▶ **COLLECTED DATA**:

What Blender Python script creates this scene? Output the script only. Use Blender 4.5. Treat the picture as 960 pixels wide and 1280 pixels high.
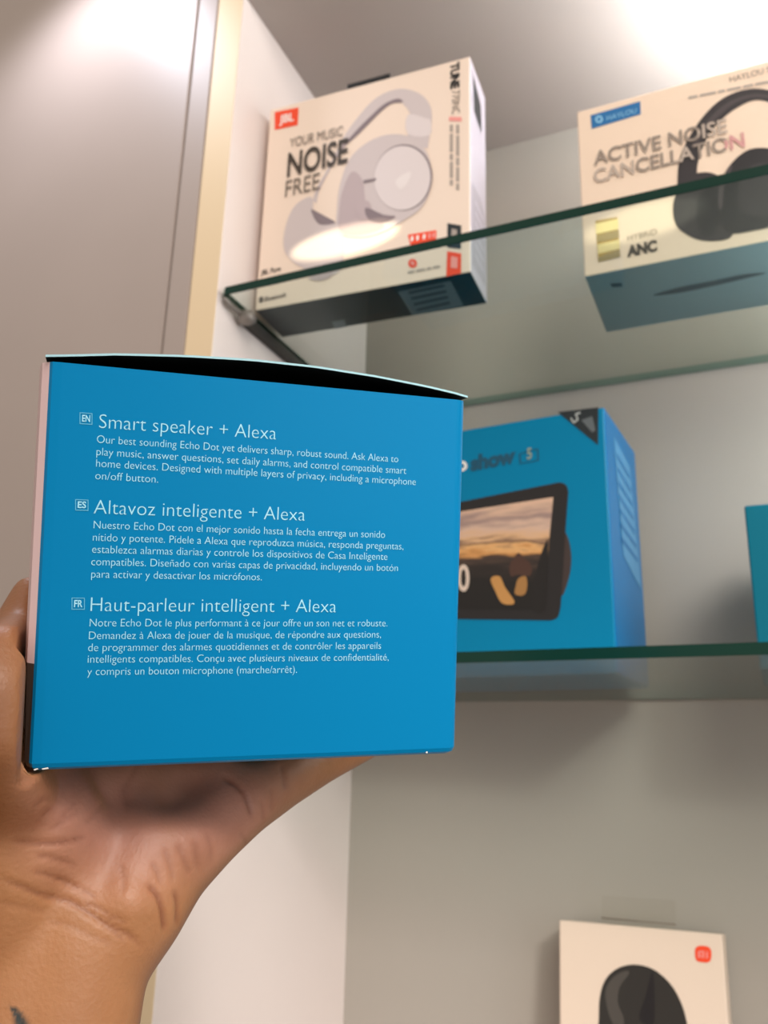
import bpy, bmesh, math, random
import numpy as np
from mathutils import Vector, Matrix
from mathutils.geometry import tessellate_polygon

random.seed(4)
S = bpy.context.scene
for o in list(bpy.data.objects):
    bpy.data.objects.remove(o, do_unlink=True)
COL = S.collection

# ------------------------------------------------------------------ camera
EYE = 1.45                                   # eye height above the floor
FPX = 1099.4                                 # focal length in pixels of the 960 px wide frame
YAW, PITCH, ROLL = -0.41746, 0.29080, 0.02585

def cam_axes():
    cy, sy = math.cos(YAW), math.sin(YAW)
    cp, sp = math.cos(PITCH), math.sin(PITCH)
    cr, sr = math.cos(ROLL), math.sin(ROLL)
    fwd = np.array([sy*cp, cy*cp, sp]); right = np.array([cy, -sy, 0.0])
    up = np.cross(right, fwd)
    return right*cr + up*sr, -right*sr + up*cr, fwd
CR, CU, CF = cam_axes()
OFF = np.array([0, 0, EYE])

cam_data = bpy.data.cameras.new('camera')
cam = bpy.data.objects.new('camera', cam_data); COL.objects.link(cam)
m = Matrix.Identity(4)
for i in range(3):
    m[i][0] = CR[i]; m[i][1] = CU[i]; m[i][2] = -CF[i]; m[i][3] = OFF[i]
cam.matrix_world = m
cam_data.sensor_fit = 'HORIZONTAL'; cam_data.sensor_width = 36
cam_data.lens = 36*FPX/960
cam_data.clip_start = 0.005
cam_data.dof.use_dof = True
cam_data.dof.focus_distance = 0.222
cam_data.dof.aperture_fstop = cam_data.lens/1000/0.0013
S.camera = cam

# ------------------------------------------------------------------ geometry helpers
def ray(px, py):
    return CF + CR*((px-480)/FPX) - CU*((py-640)/FPX)
def at(px, py, depth):
    return ray(px, py)*depth
def hit(px, py, ax, val):
    d = ray(px, py); return d*val/d[ax]
def norm(v):
    v = np.array(v, float); return v/np.linalg.norm(v)

# ------------------------------------------------------------------ light and exposure
S.view_settings.view_transform = 'Standard'
S.view_settings.look = 'None'
S.view_settings.gamma = 1
S.view_settings.use_curve_mapping = False
S.view_settings.exposure = 0.0

world = bpy.data.worlds.new('room_light'); S.world = world
world.use_nodes = True
bg = world.node_tree.nodes['Background']
bg.inputs[0].default_value = (1.0, 0.90, 0.80, 1)
bg.inputs[1].default_value = 0.55

def area_light(name, loc, target, size, energy, color, size_y=None, spread=None):
    d = bpy.data.lights.new(name, 'AREA'); d.energy = energy; d.color = color
    d.shape = 'RECTANGLE'; d.size = size; d.size_y = size_y or size
    if spread: d.spread = math.radians(spread)
    o = bpy.data.objects.new(name, d); COL.objects.link(o)
    o.location = Vector(loc) + Vector(OFF)
    o.rotation_euler = (Vector(target) - Vector(loc)).to_track_quat('-Z', 'Y').to_euler()
    return o
def spot_light(name, loc, target, energy, color, angle, blend, radius, scale=(1, 1, 1)):
    d = bpy.data.lights.new(name, 'SPOT'); d.energy = energy; d.color = color
    d.spot_size = math.radians(angle); d.spot_blend = blend; d.shadow_soft_size = radius
    o = bpy.data.objects.new(name, d); COL.objects.link(o)
    o.location = Vector(loc) + Vector(OFF)
    o.rotation_euler = (Vector(target) - Vector(loc)).to_track_quat('-Z', 'Y').to_euler()
    o.scale = scale
    return o
# shop ceiling panel, high in front of the cabinet on the right
area_light('shop_ceiling_light', (0.60, -0.60, 0.95), (-0.25, 0.6, 0.0), 0.6, 14.0, (1.0, 0.93, 0.86), 0.8)
# shop downlight over the wall panel left of the cabinet
spot_light('wall_downlight', (-0.555, 0.425, 0.82), (-0.545, 0.50, 0.2), 6, (0.84, 0.87, 1.0), 130, 1.0, 0.03)
# white light strip under the cabinet top, right of the frame
def point_light(name, loc, energy, color, radius):
    d = bpy.data.lights.new(name, 'POINT'); d.energy = energy; d.color = color; d.shadow_soft_size = radius
    o = bpy.data.objects.new(name, d); COL.objects.link(o); o.location = Vector(loc) + Vector(OFF)
point_light('cabinet_light', (0.09, 0.64, 0.62), 1.6, (0.88, 0.96, 1.0), 0.03)
area_light('added_uplight', (0.085, 0.63, 0.585), (0.085, 0.63, 0.70), 0.06, 2.4, (0.90, 0.96, 1.0), 0.22)  # added upward lamp that brightens only the cabinet top
point_light('added_mid_light', (0.14, 0.60, 0.32), 1.5, (0.93, 0.97, 1.0), 0.06)  # added lamp, out of view, to lift the back panel between the shelves
spot_light('added_box_spot', (0.70, -0.50, 0.72), (0.06, 0.30, 0.07), 58, (1.0, 0.95, 0.90), 25, 1.0, 0.12)  # added spot; its soft cone edge brightens the held box towards the right
# bright shop front off to the right
area_light('shop_front_daylight', (1.5, -0.55, 0.28), (-0.2, 0.5, 0.05), 1.0, 7, (0.90, 0.95, 1.0), 1.2)
# two added narrow spots for warm light the glass throws on the headphone boxes
spot_light('glass_patch_spot_left', (-0.05, -0.60, 0.80), tuple(hit(430, 302, 1, 0.573)), 110, (1.0, 0.90, 0.62), 1.3, 0.25, 0.004, (3.6, 1, 1))
spot_light('glass_patch_spot_right', (0.20, -0.60, 0.80), tuple(hit(805, 268, 1, 0.611)), 48, (1.0, 0.93, 0.74), 1.5, 0.5, 0.004, (3.0, 1, 1))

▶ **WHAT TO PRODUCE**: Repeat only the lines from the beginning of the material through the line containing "YAW, PITCH, ROLL = -0.41746, 0.29080, 0.02585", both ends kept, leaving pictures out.

▶ **SOLUTION BELOW**:
What Blender Python script creates this scene? Output the script only. Use Blender 4.5. Treat the picture as 960 pixels wide and 1280 pixels high.
import bpy, bmesh, math, random
import numpy as np
from mathutils import Vector, Matrix
from mathutils.geometry import tessellate_polygon

random.seed(4)
S = bpy.context.scene
for o in list(bpy.data.objects):
    bpy.data.objects.remove(o, do_unlink=True)
COL = S.collection

# ------------------------------------------------------------------ camera
EYE = 1.45                                   # eye height above the floor
FPX = 1099.4                                 # focal length in pixels of the 960 px wide frame
YAW, PITCH, ROLL = -0.41746, 0.29080, 0.02585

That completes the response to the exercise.